President-elect Trump has threatened to place 25% import tariffs on Mexico and Canada and 10%a additional tariffs on China on day one of his second term.
What will this mean for the agricultural markets?
Jim McCormick with AgMarket.Net says Mexico, Canada and China are the top three export customers of the U.S. and account for 40% of total exports.
Mexico has already threatened retaliation, so another trade fight will be devastating for agricultural markets.
McCormick says during the trade war in 2017-18 prices for agricultural commodities, but especially soybeans, took a tumble due to retaliatory tariffs from China.
He says the agricultural markets have handled the threat well because of the flush of export demand for many ag products that the market is already seeing.
China has been front loading their purchases of U.S. soybeans and Mexico has been buying U.S. corn in anticipation of the tariffs starting after January 20.
Weekly exports on Friday were a marketing year high at 91.5 million bu. and China accounted for 40 million of that total.
Additionally on Friday morning private exporters reported flash soybean sales of 30.9 million bu. to unknown destinations and another 5.6 million bu. to unknown both for 2024-25.
Corn exports were at 41.8 million bu. for the week ending Nov. 21 and 16 million bu. went to Mexico.
Additionally, President-elect Donald Trump’s trade strategy, particularly his proposed tariffs on imports from Mexico, Canada and China, appears to be more of a negotiating tactic than a straightforward economic policy. Analysts interpret this approach as part of Trump’s broader strategy to leverage tariffs as tools for negotiation rather than strictly for trade regulation or economic improvement.
However, if a trade war were to happen McCormick says there could also be negative impacts for the broader economy as prices for all imported goods would rise for consumers.

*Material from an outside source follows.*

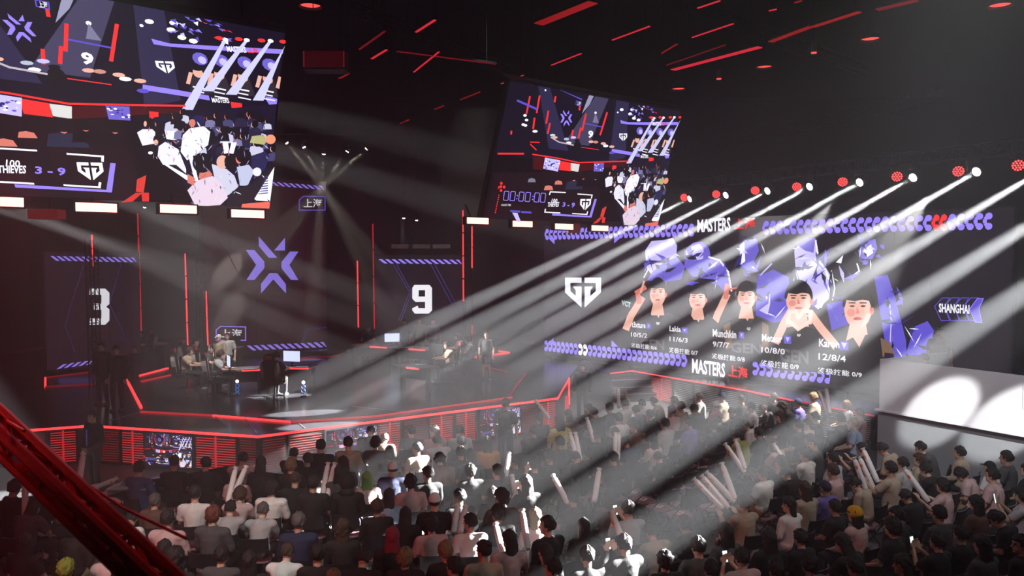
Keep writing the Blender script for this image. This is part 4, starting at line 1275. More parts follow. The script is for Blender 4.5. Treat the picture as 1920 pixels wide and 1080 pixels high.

Additionally, the U.S. imports a large amount of crude oil from Canada and so a 25% tariff could raise gas prices and the U.S. auto industry is reliant on imports of parts and autos from Mexico.
All this could drive inflation back up which is negative for consumers and businessses.
At a time when the FOMC is trying to cut interest rates a return of inflation could force the Fed to change course and maybe even raise interest rates.